Set the listing down again exactly, please, apart from its pictures.
________________________________________
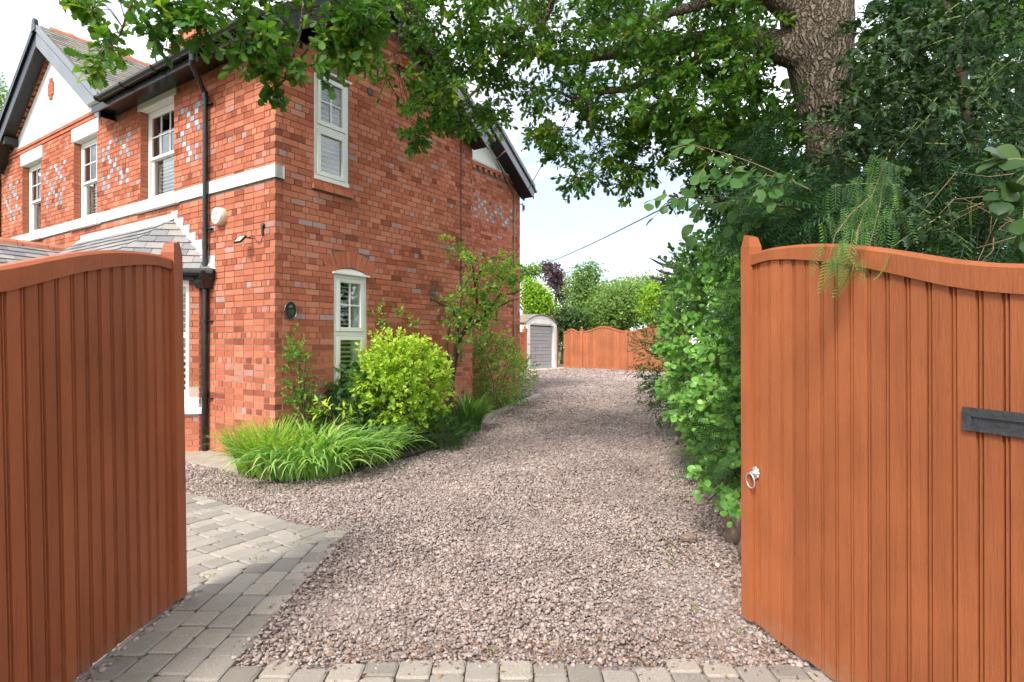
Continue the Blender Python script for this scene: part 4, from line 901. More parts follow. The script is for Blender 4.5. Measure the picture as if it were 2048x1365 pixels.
v0 = [PG(a, b+.02, .06) for a, b in a2]; v1 = [PG(a, b+.02, -5.2) for a, b in a2]; v2 = [PG(a, b+.07, .06) for a, b in a2]; v3 = [PG(a, b+.07, -5.2) for a, b in a2]; n_ = len(a2)
m.add(v0+v1+v2+v3, [(i, i+1, n_+i+1, n_+i) for i in range(n_-1)] + [(2*n_+i, 2*n_+i+1, 3*n_+i+1, 3*n_+i) for i in range(n_-1)] + [(i, i+1, 2*n_+i+1, 2*n_+i) for i in range(n_-1)] + [(0, n_, 3*n_, 2*n_), (n_-1, 2*n_-1, 4*n_-1, 3*n_-1)]); m.build('roof', roofm, gar)
m = MB(); m.boxP(PG, -.28, -.15, 0, 2.05, -5.1, -.21); m.boxP(PG, 2.29, 2.42, 0, 2.05, -5.1, -.21); m.boxP(PG, -.15, 2.29, 0, 2.05, -5.1, -5.0); m.build('wall', gw, gar)
m = MB(); m.boxP(PG, -.4, 3.2, -.05, .02, -.15, .7); tag(m.build('apron', M['lime_strip'], gar))
def finial_post(name, a, P, h, label, parent=None):
    pass
def fpanel(name, x0, x1, P, base, hmid, hend, label, group, posts=True, arch=True, handle=False, parentloc=None):
    g = empty(name, parentloc, HZ, label, 'fence' if 'gate' not in name else 'gate', group)
    n = max(3, int(round((x1-x0)/.125))); c = (x0+x1)/2
    top = lambda a: hend + (hmid-hend)*(math.cos((a-c)/((x1-x0)/2)*math.pi)*.5+.5 if arch else 1)
    for k in range(n):
        a0 = x0+(x1-x0)*k/n; a1 = x0+(x1-x0)*(k+1)/n; m = MB()
        m.extP(P, [(a0+.003, base+.04), (a1-.003, base+.04), (a1-.003, base+top(a1)), (a0+.003, base+top(a0))], -.02, random.uniform(-.004, .002)); m.build('plank', M['fence_wood'], g)
    m = MB(); N_ = 14
    pl_ = [(x0+(x1-x0)*i/N_, base+top(x0+(x1-x0)*i/N_)) for i in range(N_+1)]
    m.extP(P, [(a, b-.03) for a, b in pl_] + [(a, b+.045) for a, b in pl_[::-1]], -.03, .025); m.build('capping_rail', M['fence_wood'], g)
    m = MB(); m.boxP(P, x0, x1, base, base+.12, -.03, .012); m.build('gravel_board', M['fence_wood'], g)
    return g
# fence line: perpendicular to the side of the house; along = to the right and towards the camera
F0 = px(1127, 733, 26.9); F0.z = 0
PFe = lambda a, b, o: (-o, -a, b)                       # in a frame with the house's rotation
fz = ground(0, 26.5)
fl0 = (F0.x, F0.y, 0)
ga = fpanel('garden_gate', 0, .86, PFe, fz, 1.80, 1.66, 'narrow orange garden gate next to the garage', None, parentloc=fl0)
m = MB(); m.lathe([(0, 0), (.04, 0), (.03, .05), (0, .06)], Matrix.Translation((-.0, -.03, fz+.95)) @ Matrix.Rotation(R(-90), 4, 'Y'), 10); m.build('latch', M['zinc'], ga)
fpanel('wooden_fence', 1.02, 3.06, PFe, fz-.02, 1.92, 1.70, 'arched orange fence panel standing right of the garden gate', None, parentloc=fl0)
fpanel('wooden_fence', 3.22, 5.9, PFe, fz-.06, 1.97, 1.70, 'arched orange fence panel running behind the driveway hedge', None, parentloc=fl0)
def post(x, P, base, h, label, loc, w_=.07, fin=True):
    g = empty('fence_post', loc, HZ, label, 'post', 'orange fence posts')
    m = MB(); m.boxP(P, x-w_, x+w_, base-.05, base+h, -.09, .04); m.build('shaft', M['fence_wood'], g)
    if fin:
        c_ = P(x, base+h, -.025); m = MB(); m.boxP(P, x-w_-.015, x+w_+.015, base+h+.001, base+h+.03, -.105, .055); m.lathe([(0, .03), (.05, .035), (.03, .06), (.055, .1), (.05, .14), (.02, .17), (0, .175)], Matrix.Translation(c_), 10); m.build('finial', M['fence_wood'], g)
post(.94, PFe, fz, 1.76, 'orange post with ball finial between gate and fence panel', fl0)
post(3.14, PFe, fz, 1.74, 'plain orange post between the two arched fence panels', fl0, fin=False)
g0 = (.775, 25.2, gz)
post(2.50, PG, 0, 1.78, 'orange post with finial at the far side of the garage door', g0)
post(-.36, PG, 0, 1.78, 'orange post with finial in front of the garage beside the house', g0)
fpanel('wooden_fence', -1.6, -.44, PG, 0, 1.62, 1.62, 'plain orange fence panel between house and garage', None, arch=False, parentloc=g0)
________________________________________
**FINAL RESULT**
Continue the Blender Python script for this scene: part 4, from line 901. More parts follow. The script is for Blender 4.5. Measure the picture as if it were 2048x1365 pixels.
v0 = [PG(a, b+.02, .06) for a, b in a2]; v1 = [PG(a, b+.02, -5.2) for a, b in a2]; v2 = [PG(a, b+.07, .06) for a, b in a2]; v3 = [PG(a, b+.07, -5.2) for a, b in a2]; n_ = len(a2)
m.add(v0+v1+v2+v3, [(i, i+1, n_+i+1, n_+i) for i in range(n_-1)] + [(2*n_+i, 2*n_+i+1, 3*n_+i+1, 3*n_+i) for i in range(n_-1)] + [(i, i+1, 2*n_+i+1, 2*n_+i) for i in range(n_-1)] + [(0, n_, 3*n_, 2*n_), (n_-1, 2*n_-1, 4*n_-1, 3*n_-1)]); m.build('roof', roofm, gar)
m = MB(); m.boxP(PG, -.28, -.15, 0, 2.05, -5.1, -.21); m.boxP(PG, 2.29, 2.42, 0, 2.05, -5.1, -.21); m.boxP(PG, -.15, 2.29, 0, 2.05, -5.1, -5.0); m.build('wall', gw, gar)
m = MB(); m.boxP(PG, -.4, 3.2, -.05, .02, -.15, .7); tag(m.build('apron', M['lime_strip'], gar))
def finial_post(name, a, P, h, label, parent=None):
    pass
def fpanel(name, x0, x1, P, base, hmid, hend, label, group, posts=True, arch=True, handle=False, parentloc=None):
    g = empty(name, parentloc, HZ, label, 'fence' if 'gate' not in name else 'gate', group)
    n = max(3, int(round((x1-x0)/.125))); c = (x0+x1)/2
    top = lambda a: hend + (hmid-hend)*(math.cos((a-c)/((x1-x0)/2)*math.pi)*.5+.5 if arch else 1)
    for k in range(n):
        a0 = x0+(x1-x0)*k/n; a1 = x0+(x1-x0)*(k+1)/n; m = MB()
        m.extP(P, [(a0+.003, base+.04), (a1-.003, base+.04), (a1-.003, base+top(a1)), (a0+.003, base+top(a0))], -.02, random.uniform(-.004, .002)); m.build('plank', M['fence_wood'], g)
    m = MB(); N_ = 14
    pl_ = [(x0+(x1-x0)*i/N_, base+top(x0+(x1-x0)*i/N_)) for i in range(N_+1)]
    m.extP(P, [(a, b-.03) for a, b in pl_] + [(a, b+.045) for a, b in pl_[::-1]], -.03, .025); m.build('capping_rail', M['fence_wood'], g)
    m = MB(); m.boxP(P, x0, x1, base, base+.12, -.03, .012); m.build('gravel_board', M['fence_wood'], g)
    return g
# fence line: perpendicular to the side of the house; along = to the right and towards the camera
F0 = px(1127, 733, 26.9); F0.z = 0
PFe = lambda a, b, o: (-o, -a, b)                       # in a frame with the house's rotation
fz = ground(0, 26.5)
fl0 = (F0.x, F0.y, 0)
ga = fpanel('garden_gate', 0, .86, PFe, fz, 1.80, 1.66, 'narrow orange garden gate next to the garage', None, parentloc=fl0)
m = MB(); m.lathe([(0, 0), (.04, 0), (.03, .05), (0, .06)], Matrix.Translation((-.0, -.03, fz+.95)) @ Matrix.Rotation(R(-90), 4, 'Y'), 10); m.build('latch', M['zinc'], ga)
fpanel('wooden_fence', 1.02, 3.06, PFe, fz-.02, 1.92, 1.70, 'arched orange fence panel standing right of the garden gate', None, parentloc=fl0)
fpanel('wooden_fence', 3.22, 5.9, PFe, fz-.06, 1.97, 1.70, 'arched orange fence panel running behind the driveway hedge', None, parentloc=fl0)
def post(x, P, base, h, label, loc, w_=.07, fin=True):
    g = empty('fence_post', loc, HZ, label, 'post', 'orange fence posts')
    m = MB(); m.boxP(P, x-w_, x+w_, base-.05, base+h, -.09, .04); m.build('shaft', M['fence_wood'], g)
    if fin:
        c_ = P(x, base+h, -.025); m = MB(); m.boxP(P, x-w_-.015, x+w_+.015, base+h+.001, base+h+.03, -.105, .055); m.lathe([(0, .03), (.05, .035), (.03, .06), (.055, .1), (.05, .14), (.02, .17), (0, .175)], Matrix.Translation(c_), 10); m.build('finial', M['fence_wood'], g)
post(.94, PFe, fz, 1.76, 'orange post with ball finial between gate and fence panel', fl0)
post(3.14, PFe, fz, 1.74, 'plain orange post between the two arched fence panels', fl0, fin=False)
g0 = (.775, 25.2, gz)
post(2.50, PG, 0, 1.78, 'orange post with finial at the far side of the garage door', g0)
post(-.36, PG, 0, 1.78, 'orange post with finial in front of the garage beside the house', g0)
fpanel('wooden_fence', -1.6, -.44, PG, 0, 1.62, 1.62, 'plain orange fence panel between house and garage', None, arch=False, parentloc=g0)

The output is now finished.